User acceptance, quality assurance, and accessibility reviews essentially have the same outcome – problems are identified. Beyond the basic output however, an accessibility audit is uniquely different in ways worthy of consideration prior to scoping the work.

The most frequently followed accessibility audit methodology is expensive and often the wrong audit to conduct. Unnecessary resources are consumed, and the outcome rarely meets expectations. An alternative approach and several effective accessibility audit methodologies are presented. Remediation and risk mitigation strategies are then reviewed to provide attendees a logical, multi-faceted approach for deciding the most appropriate audit method for a digital information asset.

Description:

Should accessibility for existing digital information be approached as though it is a bug fixing exercise? Many companies do. A consulting firm is hired to conduct accessibility testing which will find the problems that become the scope of a remediation project. The plan follows a known quality assurance pattern, making it comfortable, intuitive, and logical. Unfortunately, this approach also overlooks valuable opportunities to reduce the cost of mitigating risk exposure now and when future digital assets are developed.

Like any problem, formulating a corrective action plan requires knowing exactly what the problem is and a reasonably good measure of the problem’s size. It is critical level of effort information that also helps to determine budgets and resource allocations. To gather the information, a classic expert audit of a website or mobile app is requisitioned. This class explores why it can be an ill-advised step that begins a long, expensive, and mostly unnecessary journey for many companies.

Digital accessibility is about the experience a person with a disability has when trying to perceive, comprehend, and interact with digital information. Ironically, the Web Content Accessibility Guidelines (WCAG) standard intended to facilitate digital accessibility often becomes what accessibility is about. To prevent WCAG from becoming an accessibility pass/fail checklist, strategies for keeping the user experience in focus are presented.
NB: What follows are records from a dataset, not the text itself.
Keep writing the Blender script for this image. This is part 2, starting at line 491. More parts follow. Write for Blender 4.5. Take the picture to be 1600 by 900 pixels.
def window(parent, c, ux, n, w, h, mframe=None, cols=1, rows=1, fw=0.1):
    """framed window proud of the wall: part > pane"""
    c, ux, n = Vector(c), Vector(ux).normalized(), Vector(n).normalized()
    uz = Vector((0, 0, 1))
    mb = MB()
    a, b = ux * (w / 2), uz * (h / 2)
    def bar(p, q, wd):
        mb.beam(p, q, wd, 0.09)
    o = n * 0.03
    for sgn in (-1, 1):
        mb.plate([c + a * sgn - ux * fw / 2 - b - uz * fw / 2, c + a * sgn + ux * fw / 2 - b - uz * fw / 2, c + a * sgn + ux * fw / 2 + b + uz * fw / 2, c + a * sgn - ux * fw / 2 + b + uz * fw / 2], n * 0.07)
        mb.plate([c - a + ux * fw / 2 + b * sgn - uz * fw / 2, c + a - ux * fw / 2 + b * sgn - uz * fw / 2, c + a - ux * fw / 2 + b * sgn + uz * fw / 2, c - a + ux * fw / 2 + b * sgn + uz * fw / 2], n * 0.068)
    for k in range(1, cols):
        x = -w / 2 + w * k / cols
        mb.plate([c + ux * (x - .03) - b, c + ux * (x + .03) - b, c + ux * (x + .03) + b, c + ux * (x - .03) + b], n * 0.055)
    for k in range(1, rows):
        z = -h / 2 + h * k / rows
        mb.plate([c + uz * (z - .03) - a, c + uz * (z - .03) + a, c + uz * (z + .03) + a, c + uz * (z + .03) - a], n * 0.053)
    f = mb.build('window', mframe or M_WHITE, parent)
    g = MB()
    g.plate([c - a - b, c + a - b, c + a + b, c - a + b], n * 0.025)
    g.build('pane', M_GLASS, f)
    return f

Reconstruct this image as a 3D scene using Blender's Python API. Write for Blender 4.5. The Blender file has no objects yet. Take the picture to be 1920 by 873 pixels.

Unfortunately, when accessibility is mandated by an agreement, time pressure can influence decisions around the type of audit that is conducted and the purpose it must serve. The effort is highly remediation focused and driven by the findings from a classic audit. It is at best a temporary solution for making a website, kiosk, mobile or desktop application accessible. Perhaps a typical audit to discover where and what all the issues are is not necessary for correcting a digital information accessibility problem.

With or without the constraints of an agreement, time and budgets must be balanced between prevention and remediation activities to reach a self-sustaining steady state for accessibility in the most cost-effective way. This class explores alternative solutions for digital property stakeholders to consider before conducting a traditional accessibility audit and funding a remediation project.